Comme on peut le constater dans la scène, on a placé Alfred devant un mur, avec des photos de famille derrière lui, tandis que Sigbjorn est devant une fenêtre, avec une découverte (faite à partir d’un tirage photo très grand format). Une manière de reprendre à l’image cette opposition entre celui qui a finalement conservé une vie de famille, et celui qui n’a, par la force des événements, jamais eu aucune attache....

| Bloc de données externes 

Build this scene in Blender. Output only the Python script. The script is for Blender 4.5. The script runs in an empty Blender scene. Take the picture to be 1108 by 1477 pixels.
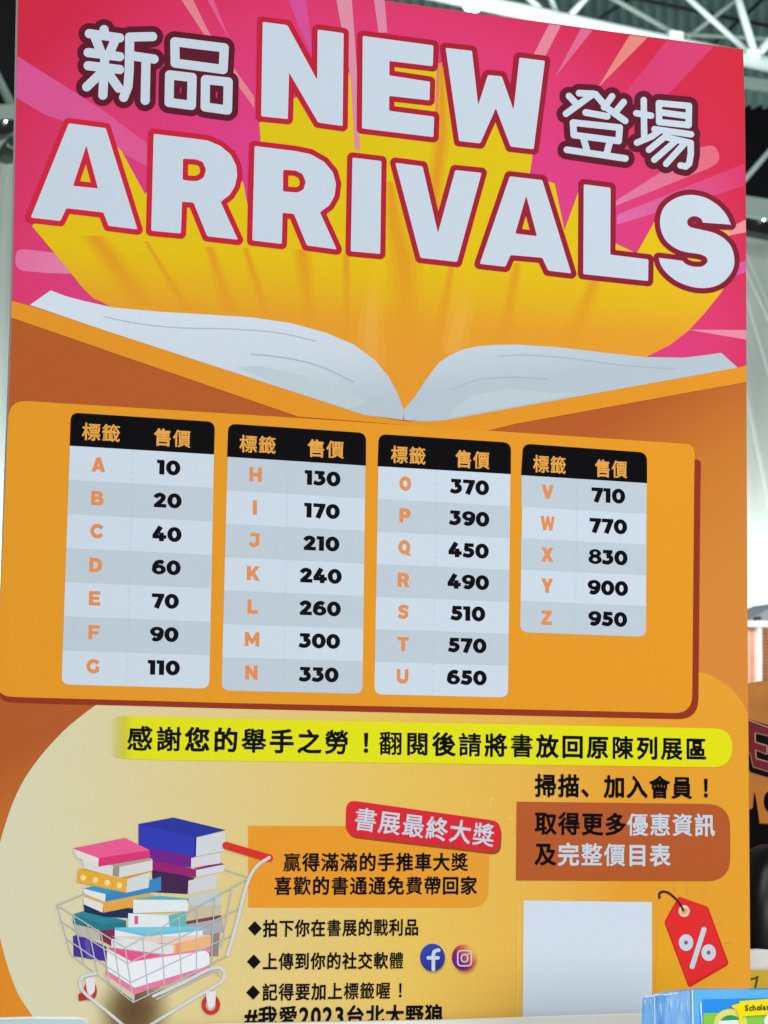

Qu’avez-vous appris sur ce film ?

SBG : Je retiens surtout la grande confiance que m’a accordée Gunnar Vikene. Ce film a été l’occasion de beaucoup d’échanges d’idées, et c’est quelqu’un qui est extrêmement doué pour faire des choix, et aller encore plus loin en les intégrant dans sa mise en scène. C’est une attitude qui vous permet, en tant que directeur de la photographie, de ne pas vous censurer, de faire encore plus confiance à vos intuitions. Je lui suis aussi très reconnaissant de m’avoir fortement impliqué à des étapes que je ne suis pas d’habitude. Par exemple toute la supervision des effets spéciaux, ou le montage, auquel j’ai été souvent convié. Vous savez, on apprend tellement, en temps que directeur de la photographie, lors de ces étapes de postproduction ! Ce sont des métiers qui doivent fonctionner main dans la main.